Symposium on Machine Learning for Anomaly Detection

Final Report for NSF Grant IIS-0442128

Stephen Bay and Pat Langley
Institute for the Study of Learning and Expertise
2164 Staunton Court, Palo Alto, CA 94306


The Symposium on Machine Learning for Anomaly Detection was held at Stanford University on May 22 and 23rd, 2004. Over 30 researchers attended the meeting, of which 11 participants, all known for their work in this area, presented talks on their recent results. The symposium fostered discussion between scientists working on anomaly detection in disparate domains and provided a forum where they could meet to share their experiences and approaches. The role of machine learning was the central theme of the meeting and the speakers discussed many common issues such as representation, cost functions, and controlling false positives.

We organized the symposium into talks and discussions over two consective days. We also dedicated a session of the second day to the issues of improving research on anomaly detection within the broader machine learning community. Below we summarize the contents for each speaker's presentation in the order given. This information, together with slides and references to what each author judged to be his or her most relevant paper, can be found on the symposium Web site at http://cll.stanford.edu/symposia/anomaly/.

The presentations covered an interesting variety of machine learning techniques that directly or indirectly build models of normal behavior and use this to detect abnormalities. Several common issues arose in the talks, including the need for developing explanations of the anomalies, dealing with domains that involve multiple time scales, and ensuring robustness to violations of modeling assumptions.

The participants also discussed strategies for improving the visibility of anomaly detection research within the greater communities of machine learning, data mining, and knowledge discovery. Proposed strategies included encouraging researchers to make extra effort to cite relevant technical work even if the domain of application is different from their own, targeting journals for special issues, and planning follow-up meetings on the topic. With respect to the last point, several attendees of the symposium are co-organizing a workshop on anomaly detection at the Eleventh ACM SIGKDD International Conference on Knowledge Discovery and Data Mining in 2005. The proposed workshop has been accepted and its Web page can be found at http://www.dmargineantu.net/AD-KDD05/.
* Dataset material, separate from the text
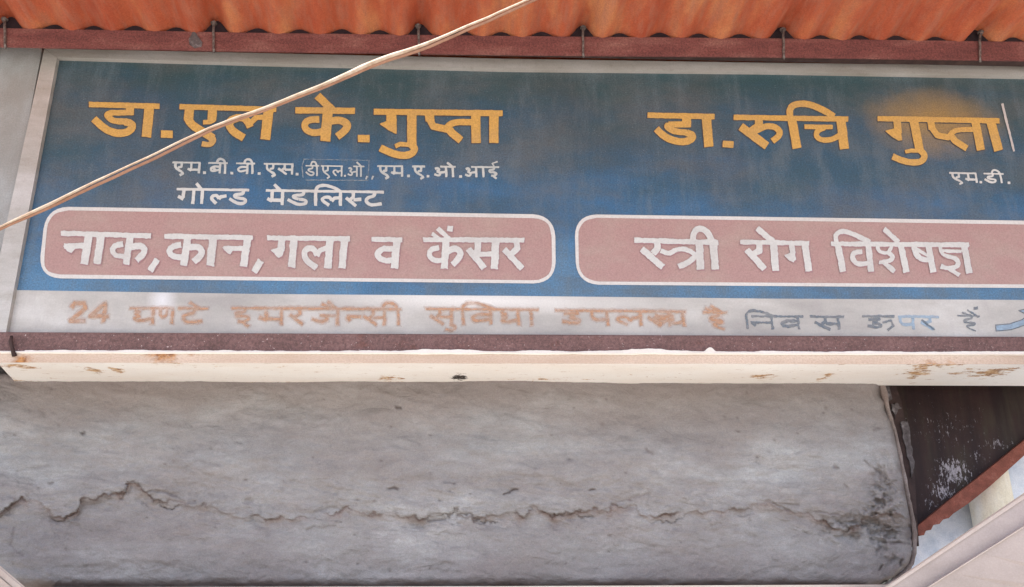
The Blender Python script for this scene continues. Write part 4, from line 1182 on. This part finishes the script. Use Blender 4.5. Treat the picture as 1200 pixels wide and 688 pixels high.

In summary, the Symposium on Machine Learning for Anomaly Detection encouraged the interchange of knowledge among researchers who have been addressing different applications that are nevertheless unified by their interest in learning models from data which can then be used to detect anomalies. Informal discussions during the meeting also suggested promising directions for future research in this increasingly important area of machine learning. Participants agreed that the symposium served important functions and expressed strong interest in continuing their interactions in additional meetings.